■ **REQUIREMENT**
Reproduce the span that opens at the line containing "by 1066 pixels." and closes at the line containing "f_ = obj('foliage', bm, M['leaf'], tr_, smooth=False)", both lines included, without alteration and without any other line.

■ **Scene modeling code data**
— BEGIN —

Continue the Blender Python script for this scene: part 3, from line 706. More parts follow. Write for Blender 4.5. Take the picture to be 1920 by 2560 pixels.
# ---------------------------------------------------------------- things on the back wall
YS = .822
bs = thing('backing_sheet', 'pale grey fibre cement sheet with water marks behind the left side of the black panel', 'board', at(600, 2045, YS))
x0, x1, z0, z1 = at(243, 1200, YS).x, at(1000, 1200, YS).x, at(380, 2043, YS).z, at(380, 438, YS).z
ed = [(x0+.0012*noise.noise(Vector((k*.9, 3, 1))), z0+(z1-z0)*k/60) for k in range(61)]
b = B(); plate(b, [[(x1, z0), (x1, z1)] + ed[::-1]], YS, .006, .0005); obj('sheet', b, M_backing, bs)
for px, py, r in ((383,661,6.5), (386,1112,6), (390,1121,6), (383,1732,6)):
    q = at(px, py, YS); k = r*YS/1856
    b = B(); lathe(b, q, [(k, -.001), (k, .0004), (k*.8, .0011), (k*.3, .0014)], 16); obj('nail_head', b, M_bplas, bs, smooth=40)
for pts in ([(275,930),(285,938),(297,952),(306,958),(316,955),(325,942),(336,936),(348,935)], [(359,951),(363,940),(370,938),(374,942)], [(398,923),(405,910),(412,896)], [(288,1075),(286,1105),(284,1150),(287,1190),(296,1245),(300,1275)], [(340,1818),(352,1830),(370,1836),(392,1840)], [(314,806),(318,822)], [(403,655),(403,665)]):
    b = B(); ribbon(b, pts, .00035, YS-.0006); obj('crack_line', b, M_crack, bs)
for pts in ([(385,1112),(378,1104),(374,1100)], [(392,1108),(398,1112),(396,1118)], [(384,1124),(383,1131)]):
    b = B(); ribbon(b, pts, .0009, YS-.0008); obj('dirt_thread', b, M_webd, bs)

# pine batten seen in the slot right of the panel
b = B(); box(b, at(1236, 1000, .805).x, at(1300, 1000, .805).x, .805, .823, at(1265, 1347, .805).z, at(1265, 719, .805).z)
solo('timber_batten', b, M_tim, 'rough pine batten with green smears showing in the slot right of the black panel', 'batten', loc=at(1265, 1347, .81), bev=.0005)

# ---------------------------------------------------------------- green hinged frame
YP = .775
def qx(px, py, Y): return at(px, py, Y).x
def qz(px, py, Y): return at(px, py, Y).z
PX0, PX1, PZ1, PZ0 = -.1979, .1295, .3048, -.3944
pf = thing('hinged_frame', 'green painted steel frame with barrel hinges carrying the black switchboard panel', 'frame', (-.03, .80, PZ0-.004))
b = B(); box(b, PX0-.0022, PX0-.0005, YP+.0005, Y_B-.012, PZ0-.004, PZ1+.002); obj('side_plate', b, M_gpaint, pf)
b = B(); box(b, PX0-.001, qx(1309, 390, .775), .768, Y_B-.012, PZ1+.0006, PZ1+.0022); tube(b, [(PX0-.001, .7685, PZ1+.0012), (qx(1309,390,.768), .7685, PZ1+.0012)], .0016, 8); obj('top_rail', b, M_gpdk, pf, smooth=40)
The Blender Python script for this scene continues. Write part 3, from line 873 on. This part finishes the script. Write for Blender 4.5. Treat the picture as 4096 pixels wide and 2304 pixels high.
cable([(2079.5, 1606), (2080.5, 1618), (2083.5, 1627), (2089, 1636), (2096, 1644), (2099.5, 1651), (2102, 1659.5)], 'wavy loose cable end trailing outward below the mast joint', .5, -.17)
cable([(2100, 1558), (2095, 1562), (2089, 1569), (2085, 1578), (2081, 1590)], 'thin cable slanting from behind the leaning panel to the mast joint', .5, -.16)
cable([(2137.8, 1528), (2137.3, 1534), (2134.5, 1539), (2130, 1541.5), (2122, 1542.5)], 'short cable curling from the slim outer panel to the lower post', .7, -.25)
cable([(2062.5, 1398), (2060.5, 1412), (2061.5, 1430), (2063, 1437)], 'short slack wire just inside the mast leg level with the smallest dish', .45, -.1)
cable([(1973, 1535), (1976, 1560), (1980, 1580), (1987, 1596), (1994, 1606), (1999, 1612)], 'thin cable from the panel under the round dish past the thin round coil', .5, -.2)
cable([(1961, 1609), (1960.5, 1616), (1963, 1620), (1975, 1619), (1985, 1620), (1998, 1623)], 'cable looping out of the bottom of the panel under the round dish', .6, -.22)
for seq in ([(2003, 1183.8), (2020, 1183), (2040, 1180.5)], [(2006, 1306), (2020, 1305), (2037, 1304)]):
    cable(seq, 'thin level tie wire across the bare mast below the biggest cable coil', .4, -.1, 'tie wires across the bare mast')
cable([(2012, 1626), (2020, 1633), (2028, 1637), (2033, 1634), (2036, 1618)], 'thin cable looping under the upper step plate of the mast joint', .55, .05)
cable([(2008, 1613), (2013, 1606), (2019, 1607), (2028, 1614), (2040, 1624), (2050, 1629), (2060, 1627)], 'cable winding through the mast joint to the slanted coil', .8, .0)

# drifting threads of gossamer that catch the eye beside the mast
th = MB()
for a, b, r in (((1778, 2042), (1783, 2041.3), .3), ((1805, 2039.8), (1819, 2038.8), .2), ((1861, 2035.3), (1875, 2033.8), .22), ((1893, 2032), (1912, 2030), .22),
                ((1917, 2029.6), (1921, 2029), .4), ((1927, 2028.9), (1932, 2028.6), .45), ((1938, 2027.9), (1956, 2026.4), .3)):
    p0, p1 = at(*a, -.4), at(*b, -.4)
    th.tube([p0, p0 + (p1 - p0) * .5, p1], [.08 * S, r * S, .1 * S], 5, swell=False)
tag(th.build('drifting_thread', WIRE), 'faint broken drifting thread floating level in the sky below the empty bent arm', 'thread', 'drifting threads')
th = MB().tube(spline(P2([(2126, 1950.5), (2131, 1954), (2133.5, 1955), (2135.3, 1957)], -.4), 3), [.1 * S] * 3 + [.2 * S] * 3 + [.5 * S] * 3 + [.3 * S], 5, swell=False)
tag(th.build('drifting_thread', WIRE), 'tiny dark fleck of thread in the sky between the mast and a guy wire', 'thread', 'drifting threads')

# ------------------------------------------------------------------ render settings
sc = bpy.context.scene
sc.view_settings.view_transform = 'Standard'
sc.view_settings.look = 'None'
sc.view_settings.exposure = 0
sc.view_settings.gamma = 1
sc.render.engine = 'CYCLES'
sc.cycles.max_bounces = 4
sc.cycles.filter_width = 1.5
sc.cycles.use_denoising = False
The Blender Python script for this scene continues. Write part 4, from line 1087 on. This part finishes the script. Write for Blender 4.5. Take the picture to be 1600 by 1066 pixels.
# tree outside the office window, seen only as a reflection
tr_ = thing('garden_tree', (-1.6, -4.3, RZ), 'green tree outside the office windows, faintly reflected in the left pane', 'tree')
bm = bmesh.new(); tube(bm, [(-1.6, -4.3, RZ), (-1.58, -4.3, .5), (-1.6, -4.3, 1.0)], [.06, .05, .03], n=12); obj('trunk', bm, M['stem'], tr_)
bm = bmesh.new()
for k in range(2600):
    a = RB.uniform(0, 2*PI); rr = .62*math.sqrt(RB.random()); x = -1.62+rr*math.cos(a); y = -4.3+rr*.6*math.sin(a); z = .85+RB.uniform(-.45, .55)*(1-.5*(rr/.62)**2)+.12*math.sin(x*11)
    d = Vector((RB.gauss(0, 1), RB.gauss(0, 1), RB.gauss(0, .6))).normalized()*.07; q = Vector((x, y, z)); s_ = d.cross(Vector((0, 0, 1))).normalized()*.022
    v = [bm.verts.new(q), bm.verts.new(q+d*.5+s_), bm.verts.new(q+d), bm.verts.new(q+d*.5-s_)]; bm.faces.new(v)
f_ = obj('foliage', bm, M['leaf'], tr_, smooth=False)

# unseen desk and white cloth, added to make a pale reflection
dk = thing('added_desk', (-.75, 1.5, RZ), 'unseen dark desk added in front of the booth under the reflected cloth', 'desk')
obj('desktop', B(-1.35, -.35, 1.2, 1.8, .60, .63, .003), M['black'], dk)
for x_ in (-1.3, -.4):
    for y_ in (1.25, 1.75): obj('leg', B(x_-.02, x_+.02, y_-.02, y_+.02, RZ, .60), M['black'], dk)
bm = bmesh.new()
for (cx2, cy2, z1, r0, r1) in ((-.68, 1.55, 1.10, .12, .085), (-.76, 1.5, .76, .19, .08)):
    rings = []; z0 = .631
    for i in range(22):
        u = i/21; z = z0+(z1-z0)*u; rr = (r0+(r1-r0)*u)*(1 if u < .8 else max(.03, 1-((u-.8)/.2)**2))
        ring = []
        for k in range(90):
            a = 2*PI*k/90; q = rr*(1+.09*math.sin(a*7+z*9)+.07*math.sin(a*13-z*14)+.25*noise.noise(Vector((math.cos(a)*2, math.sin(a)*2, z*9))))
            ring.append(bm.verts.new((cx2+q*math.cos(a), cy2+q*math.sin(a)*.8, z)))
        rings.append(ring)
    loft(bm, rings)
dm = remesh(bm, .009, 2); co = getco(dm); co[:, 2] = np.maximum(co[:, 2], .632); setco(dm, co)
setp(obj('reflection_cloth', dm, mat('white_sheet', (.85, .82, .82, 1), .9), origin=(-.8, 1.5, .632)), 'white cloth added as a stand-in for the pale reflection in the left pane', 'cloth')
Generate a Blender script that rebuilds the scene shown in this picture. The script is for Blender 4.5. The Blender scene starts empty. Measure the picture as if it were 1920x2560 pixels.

— END —

■ **REPLY**
The Blender Python script for this scene continues. Write part 4, from line 1087 on. This part finishes the script. Write for Blender 4.5. Take the picture to be 1600 by 1066 pixels.
# tree outside the office window, seen only as a reflection
tr_ = thing('garden_tree', (-1.6, -4.3, RZ), 'green tree outside the office windows, faintly reflected in the left pane', 'tree')
bm = bmesh.new(); tube(bm, [(-1.6, -4.3, RZ), (-1.58, -4.3, .5), (-1.6, -4.3, 1.0)], [.06, .05, .03], n=12); obj('trunk', bm, M['stem'], tr_)
bm = bmesh.new()
for k in range(2600):
    a = RB.uniform(0, 2*PI); rr = .62*math.sqrt(RB.random()); x = -1.62+rr*math.cos(a); y = -4.3+rr*.6*math.sin(a); z = .85+RB.uniform(-.45, .55)*(1-.5*(rr/.62)**2)+.12*math.sin(x*11)
    d = Vector((RB.gauss(0, 1), RB.gauss(0, 1), RB.gauss(0, .6))).normalized()*.07; q = Vector((x, y, z)); s_ = d.cross(Vector((0, 0, 1))).normalized()*.022
    v = [bm.verts.new(q), bm.verts.new(q+d*.5+s_), bm.verts.new(q+d), bm.verts.new(q+d*.5-s_)]; bm.faces.new(v)
f_ = obj('foliage', bm, M['leaf'], tr_, smooth=False)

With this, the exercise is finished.